Entrevista:O Estado inteligente

terça-feira, outubro 04, 2005

Chávez na parede e Saci no calendário AUGUSTO NUNES



JB



Horas depois de eleito presidente da Câmara dos Deputados, Aldo Rebelo resolveu transformar em gesto político um retoque na decoração do gabinete novo. Deixou de lado a habitual discrição, convocou a imprensa e arriou da parede a foto que mostra, juntos, o papa João Paulo II e seu antecessor (de Rebelo), deputado Severino Cavalcanti.

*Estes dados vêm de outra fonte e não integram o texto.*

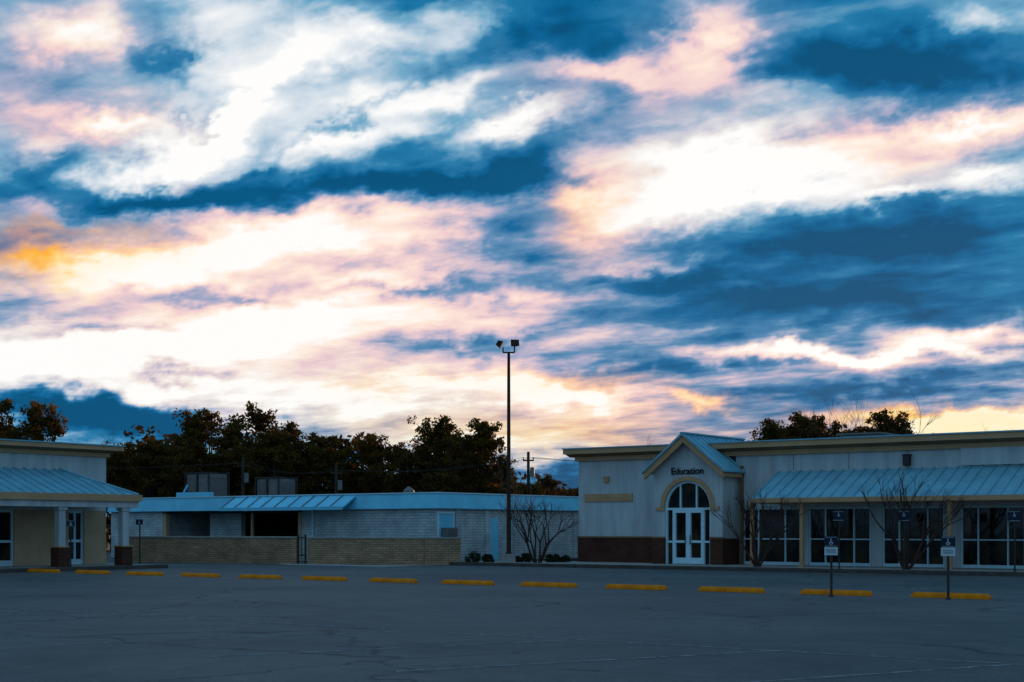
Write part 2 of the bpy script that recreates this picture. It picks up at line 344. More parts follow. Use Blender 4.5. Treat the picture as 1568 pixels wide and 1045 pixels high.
# =============== LEFT BUILDING ===============
o=(-49.2,37.0); LB=gempty('shop_building',*o); LA=-49.2; BE=37.85; BS=8.0
g=gg(); 
lb=[(gb(-30,LA),gb(22,LA)),(gb(104,LA),gb(129,LA)),(gb(160,LA),gb(184,LA))]
lb=[(a,min(b_,BE-.1)) for a,b_ in lb]
g.box(LA-.3,LA,BS,BE,2.35,4.7); g.box(LA-18,LA-.3,BE-.3,BE,0,4.7); g.box(LA-18,LA-.3,BS,BS+.3,0,4.7); g.box(LA-18,LA-17.7,BS+.3,BE-.3,0,4.7)
g.obj('walls',STUCCO,LB)
g=gg(); prev=BS
for b0,b1 in lb+[(BE,BE)]:
    if b0-prev>.01: g.box(LA-.3,LA,prev,b0,.0,2.35)
    prev=b1
g.obj('lower_walls',STUCCO2,LB)
g=gg(); g.box(LA-1,LA-.4,BS+.3,BE-.35,0,4.5); g.obj('interior',DARK,LB)
g=gg(); g.box(LA-17.7,LA-.3,BS+.3,BE-.3,4.5,4.62); g.obj('roof_deck',ROOFM,LB)
g=gg(); g.box(LA-.3,LA+.12,BS,BE+.12,4.60,4.76); g.box(LA-18.3,LA+.55,BS-.4,BE+.5,4.86,5.04); g.obj('cornice',TRIM,LB)
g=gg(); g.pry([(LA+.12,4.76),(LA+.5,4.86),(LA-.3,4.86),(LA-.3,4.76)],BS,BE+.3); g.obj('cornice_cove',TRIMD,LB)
g=gg(); g.box(LA-18.35,LA+.6,BS-.45,BE+.55,5.041,5.09); g.obj('parapet_cap',METAL,LB)
gl=gg(); fr=gg()
for b0,b1 in lb:
    gl.box(LA-.2,LA-.17,b0,b1,.13,2.35)
    fr.box(LA-.168,LA-.08,b0,b0+.08,.13,2.35); fr.box(LA-.168,LA-.08,b1-.08,b1,.13,2.35)
    fr.box(LA-.168,LA-.083,b0+.08,b1-.08,2.25,2.35); fr.box(LA-.168,LA-.083,b0+.08,b1-.08,.13,.35); fr.box(LA-.168,LA-.083,b0+.08,b1-.08,1.05,1.15)
    m=(b0+b1)/2; fr.box(LA-.168,LA-.08,m-.04,m+.04,.35,2.25)
gl.obj('storefront_glass',GLASS,LB); fr.obj('storefront_frames',WHITE,LB)
EA=-46.4; HB0=35.5; HB1=37.3
g=gg()
zt0,ze=4.0,2.95
t=.06
def quad_slab(g,pts,t):
    g.prism(pts,[(x,y,z-t) for x,y,z in pts])
quad_slab(g,[(LA+.002,BS,zt0),(LA+.002,HB0,zt0),(EA,HB1,ze),(EA,BS,ze)],t)
quad_slab(g,[(LA+.002,HB0+.004,zt0),(EA-.003,HB1+.003,ze),(LA+.002,HB1+.003,ze)],t)
nb=int((HB1-BS)/.46)
for i in range(nb):
    b=BS+.1+i*.46
    if b<HB0: k=0
    else: k=(b-HB0)/(HB1-HB0)
    xa=LA+.003+(EA-LA)*k; za=zt0+(ze-zt0)*k
    P=[(xa,b,za-.01),(EA,b,ze-.01),(EA,b,ze+.05),(xa,b,za+.05)]
    g.prism(P,[(x,y+.035,z) for x,y,z in P])
g.tube((LA+.03,HB0,zt0+.03),(EA,HB1,ze+.03),.05,.05,6)
g.obj('canopy_metal_roof',METAL,LB)
g=gg(); g.box(EA+.002,EA+.1,BS,HB1+.1,2.70,2.97); g.box(LA,EA,HB1+.005,HB1+.1,2.7,2.95); g.obj('canopy_fascia',TRIM,LB)
g=gg(); g.box(LA+.002,EA,BS,HB1,2.68,2.74); g.box(EA-.35,EA-.01,BS,HB1,2.45,2.68); g.obj('canopy_soffit',STUCCO,LB)
cols=[gb(92,EA-.25),gb(189,EA-.25),gb(-60,EA-.25),gb(-260,EA-.25)]
g=gg(); h=gg()
for b in cols:
    g.box(EA-.40,EA-.10,b-.15,b+.15,.9,2.45); g.box(EA-.45,EA-.05,b-.2,b+.2,2.32,2.449)
    h.box(EA-.50,EA-.0,b-.25,b+.25,.13,.88)
g.obj('columns',STUCCO,LB,bevel=.01); h.obj('column_brick_bases',BRKD,LB)
g=gg()
for b in cols: g.box(EA-.53,EA+.03,b-.28,b+.28,.88,.93)
g.obj('column_caps',TRIM,LB)

# =============== MIDDLE BUILDING ===============
FB=50.5; CAc=ga(670,FB); o=(CAc,FB); MB=gempty('white_brick_building',*o)
ML=ga(170,FB); 
ob0,ob1=ga(249,FB),ga(462,FB); pw0,pw1=ga(295,FB),ga(343,FB)
g=gg()
g.box(ML,ob0,FB,FB+.3,0,2.54); g.box(ob1,CAc,FB,FB+.3,0,2.54); 
g.box(pw0,pw1,FB+1.2,FB+1.5,0,2.41)
g.box(CAc-.3,CAc,FB+.3,FB+26,0,2.54); g.box(ML,ML+.3,FB+.3,FB+26,0,2.54); g.box(ML+.3,CAc-.3,FB+25.7,FB+26,0,2.54)
g.box(ob1,ob1+.3,FB+.3,FB+5,0,2.5); g.box(ob0-.3,ob0,FB+.3,FB+5,0,2.5)
for px in (700,745,790,835,880):
    b=gb(px,CAc); g.box(CAc+.001,CAc+.09,b-.2,b+.2,0,2.53)
g.obj('brick_walls',BRKW,MB)
g=gg(); g.box(ob0,ob1,FB+5,FB+5.3,0,2.5); g.obj('bay_back_wall',DARK,MB)
g=gg(); g.box(ob0,ob1,FB+.301,FB+5,2.42,2.5); g.obj('bay_ceiling',DARKM,MB)
g=gg(); g.box(ob0,ob0+.25,FB+.02,FB+.27,0,2.41); g.box(ob1-.22,ob1-.002,FB-.04,FB+.2,0,2.41); g.box((ob0+ob1)/2+1.5,(ob0+ob1)/2+1.62,FB+.1,FB+.22,0,2.41); g.obj('bay_posts',STUCCO2,MB)
g=gg(); zz0,zz1=2.54,3.24
g.prx([(FB-.25,zz0),(FB-.12,zz1),(FB+.35,zz1),(FB+.35,zz0)],ML,CAc-.001)
g.pry([(CAc,zz0),(CAc+.25,zz0),(CAc+.12,zz1),(CAc,zz1)],FB-.12,FB+26.2)
g.prism([(CAc,FB-.25,zz0),(CAc+.25,FB-.25,zz0),(CAc+.25,FB-.12,zz0),(CAc,FB-.12,zz0)],[(CAc,FB-.12,zz1),(CAc+.12,FB-.12,zz1),(CAc+.12,FB-.119,zz1),(CAc,FB-.119,zz1)])
a=ML
while a<CAc-.3:
    g.prx([(FB-.265,zz0),(FB-.135,zz1-.02),(FB-.1,zz1-.02),(FB-.2,zz0)],a,a+.03); a+=3.05
b=FB+3
while b<FB+26:
    g.pry([(CAc+.2,zz0),(CAc+.265,zz0),(CAc+.135,zz1-.02),(CAc+.1,zz1-.02)],b,b+.03); b+=3.05
g.obj('metal_fascia',FASC,MB)
g=gg(); g.box(ML,CAc+.17,FB-.17,FB+.4,zz1+.001,zz1+.05); g.box(CAc-.3,CAc+.17,FB+.4,FB+26.2,zz1+.001,zz1+.05); g.obj('parapet_cap',WHITE,MB)
g=gg(); g.box(ML+.3,CAc-.302,FB+.42,FB+25.7,2.9,3.0); g.obj('roof_deck',ROOFM,MB)
a0,a1=ga(340,FB-1),ga(526,FB-1)
g=gg(); g.prx([(FB-1.1,2.62),(FB-.14,3.20),(FB-.14,3.12),(FB-1.1,2.54)],a0,a1); 
g.obj('bay_awning',FASC,MB)
g=gg(); a=a0
while a<a1:
    g.prx([(FB-1.1,2.615),(FB-.14,3.195),(FB-.14,3.25),(FB-1.1,2.67)],a,a+.05); a+=.95
g.obj('bay_awning_battens',GREYM,MB)
g=gg(); g.box(a0-.02,a1+.02,FB-1.2,FB-1.102,2.50,2.66); g.obj('awning_gutter',FASC,MB)
b=gb(682,CAc); g=gg(); g.box(CAc-.02,CAc+.02,b-.55,b+.55,1.2,2.35); g.obj('side_window',FASC,MB)
g=gg(); g.box(CAc+.021,CAc+.07,b-.6,b+.6,2.3,2.4); g.box(CAc+.021,CAc+.07,b-.6,b+.6,1.14,1.22); g.box(CAc+.021,CAc+.06,b-.6,b-.52,1.22,2.3); g.box(CAc+.021,CAc+.06,b+.52,b+.6,1.22,2.3); g.obj('side_window_frame',WHITE,MB)
g=gg(); g.box(CAc+.06,CAc+.45,b-.35,b+.35,1.22,1.65)
for i in range(6): g.box(CAc+.45,CAc+.465,b-.3,b+.3,1.27+i*.06,1.30+i*.06)
g.obj('window_air_conditioner',GREYM,MB)
b=gb(752,CAc); g=gg(); g.box(CAc+.002,CAc+.05,b-.5,b+.5,0,2.1); g.obj('side_door',FASC,MB)
g=gg(); a=ga(480,FB); g.tube((a,FB-.06,0),(a,FB-.06,2.5),.05,.05,8); g.obj('drain_pipe',WHITE,MB)

def ac(px,b,w,d,h,name='rooftop_air_conditioner'):
    a=ga(px,b); e=gempty(name,a,b); e.location.z=3.0
    g=G(); g.box(-w/2,w/2,-d/2,d/2,.45,h)
    g.obj('cabinet',GREYM,e,bevel=.02)
    g=G()
    for x in (-w/2-.05,w/2+.05,0):
        for y in (-d/2-.05,d/2+.05): g.box(x-.035,x+.035,y-.035,y+.035,0,h+.12)
    for z in (.3,h+.05): 
        for y in (-d/2-.05,d/2+.05): g.box(-w/2-.1,w/2+.1,y-.045,y+.045,z,z+.07)
    g.box(-w/2-.02,w/2+.02,-d/2-.02,d/2+.02,0,.1)
    g.obj('frame',DARKM,e)
    g=G()
    for i in range(9):
        z=.5+i*(h-.6)/9; g.box(-w/2+.1,-.08,-d/2-.03,-d/2,z,z+.03); g.box(w/2,w/2+.03,-d/2+.1,d/2-.1,z,z+.03)
    g.box(.12,w/2-.12,-d/2-.015,-d/2-.001,.55,h-.15)
    g.obj('louvres',GREYM,e)
    g=G(); g.tube((-w/4,0,h),(-w/4,0,h+.14),.32,.32,16); g.tube((w/4,0,h),(w/4,0,h+.14),.32,.32,16); g.obj('fan_shrouds',DARKM,e)
ac(317,56,1.9,1.4,1.75); ac(423,56,1.7,1.3,1.35)
e=gempty('rooftop_vent',ga(626,56),56); e.location.z=3.0
g=G(); g.tube((0,0,0),(0,0,.45),.15,.15,10); g.tube((0,0,.45),(0,0,.6),.3,.27,12); g.tube((0,0,.6),(0,0,.78),.27,.05,12); g.obj('pipe_and_cap',GREYM,e)
e=gempty('roof_duct',ga(300,52.5),52.5); e.location.z=3.0
g=G(); g.box(-1.4,1.2,-.2,.2,.3,.6); g.box(-1.3,-1.15,-.15,.15,0,.3); g.box(.9,1.05,-.15,.15,0,.3); g.tube((-1.1,0,.5),(-.7,0,1.0),.05,.05); g.obj('duct',FASC,e)

def lowwall(p0,p1,name='brick_wall',h=1.2,ret=None):
    p0=Vector(p0);p1=Vector(p1); d=p1-p0; ang=math.atan2(d.y,d.x); e=empty(name,(p0.x,p0.y,0),ang); L_=d.length
    g=G(); g.box(0,L_,0,.25,0,h)
    g.obj('brickwork',BRKT,e)
    g=G(); g.box(-.03,L_+.03,-.04,.29,h+.001,h+.07)
    g.obj('coping',CONC,e,bevel=.01)
def wl(px): 
    t=(px-200)/500; Y=68+( -6.5)*t; return (wx(px,Y),Y)
lowwall(wl(198),wl(454),h=1.18); lowwall(wl(471),wl(650),h=1.16)
p0=Vector(wl(650.5)); dv=Vector((math.cos(math.radians(12)),math.sin(math.radians(12))))
lowwall(p0,p0+dv*1.6,h=1.16)
e=empty('yard_gate',(*wl(462),0),math.atan2(-6.5,14))
g=G()
for x in (-.2,.2): g.tube((x,0,0),(x,0,1.35),.05,.05,8)
g.tube((-.2,0,1.2),(.2,0,1.2),.03,.03); g.tube((-.2,0,.4),(.2,0,.4),.03,.03); g.tube((0,0,.4),(0,0,1.2),.02,.02); g.obj('gate_frame',DARKM,e)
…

Antes que alguém confundisse a demonstração de respeito à Igreja com uma surpreendente conversão ao catolicismo, Rebelo mostrou que continua fiel ao Partido Comunista do Brasil - e a serviço da revolução. Pendurou na parede um retrato de Simon Bolivar.

O que tem a ver com a geléia geral brasileira o mítico general que, no começo do século 19, ajudou a libertar do domínio espanhol nações vizinhas? Aparentemente, nada. Para quem sabe ler retratos, tudo a ver. Rebelo sabe que o coronel Hugo Chávez, presidente da Venezuela, é um declarado adorador de Bolivar - tanto que mudou a Constituição para fazer da Venezuela uma "República Bolivariana".

Quem enfeita o gabinete, portanto, não é "El Libertador", nascido em Caracas em 1783. É o palavroso e amalucado Chávez, que se julga uma reencarnação de Simon Bolivar. O olimpo do PCdoB, avisa o gesto de Rebelo, acaba de incorporar uma nova divindade.

Esse santuário comprova que venerar canastrões é um dos defeitos de fabricação da seita a que Rebelo pertence. Na adolescência, o alagoano de Viçosa rezou no altar de Mao Tsé-tung, o líder da revolução chinesa que estenderia seu reinado até a morte. O ídolo submetia a China a projetos tão grandiosos quanto absurdos, Rebelo aplaudia. O poeta medíocre assassinava versos, Rebelo se emocionava mesmo com os especialmente cretinos. O Mestre ordenava matanças colossais, o pupilo dizia que eram histórias inventadas pela imprensa burguesa.

Órfão do Grande Timoneiro, o PCdoB adotou como guia o ditador da Albânia, Enver Hohxa. Também por falta de opções - esse grotão da Europa foi o último reduto comunista do continente -, um Aldo Rebelo já adulto rendeu-se ao culto da figura tão estranha quanto o nome.

Hohxa decidiu fechar as fronteiras da Albânia ao resto do mundo, para impedir que a decadência capitalista infeccionasse o bucólico país. Rebelo gostou da idéia. Até as cabras que proliferam nas montanhas albanesas ruminaram a suspeita de que o chefe endoidara. Hohxa caiu, o culto acabou, abriu-se a vaga agora ocupada pelo santo venezuelano.

A substituição de João Paulo II e Severino por Bolivar (e seu bisneto honorário) foi a terceira grande idéia do deputado. A primeira gerou um projeto de lei que proíbe a contaminação da última flor do Lácio por expressões em inglês. Algumas poderiam ser aportuguesadas. As demais, sumariamente banidas.

Por que shopping center em vez de centro de compras?, exemplifica Rebelo. O imperialismo americano está corrompendo até a língua portuguesa, argumenta. (Mas só nas conversas off the record). A segunda grande idéia tem parentesco com a outra. Rebelo quer oficializar o Dia do Saci. No fim de outubro, crianças brasileiras começaram a fantasiar-se de bruxas ou fantasmas, como a garotada americana no Halloween. Ou "ralouin", corrige o texto do projeto redigido pelo atual presidente da Câmara.

O programa do PCdoB abriga idéias bem mais radicais para alcançar o objetivo glorioso: a implantação do comunismo no Brasil. O plano estratégico se desdobra em três etapas. Ainda estamos na fase inicial, reservada à "transição preliminar do capitalismo para o socialismo". Os burgueses não precisam perder o sono. O desfecho da revolução terá de esperar algum tempo. No momento, a guerra só envolve bruxinhas americanas e nosso bravo Saci-Pererê.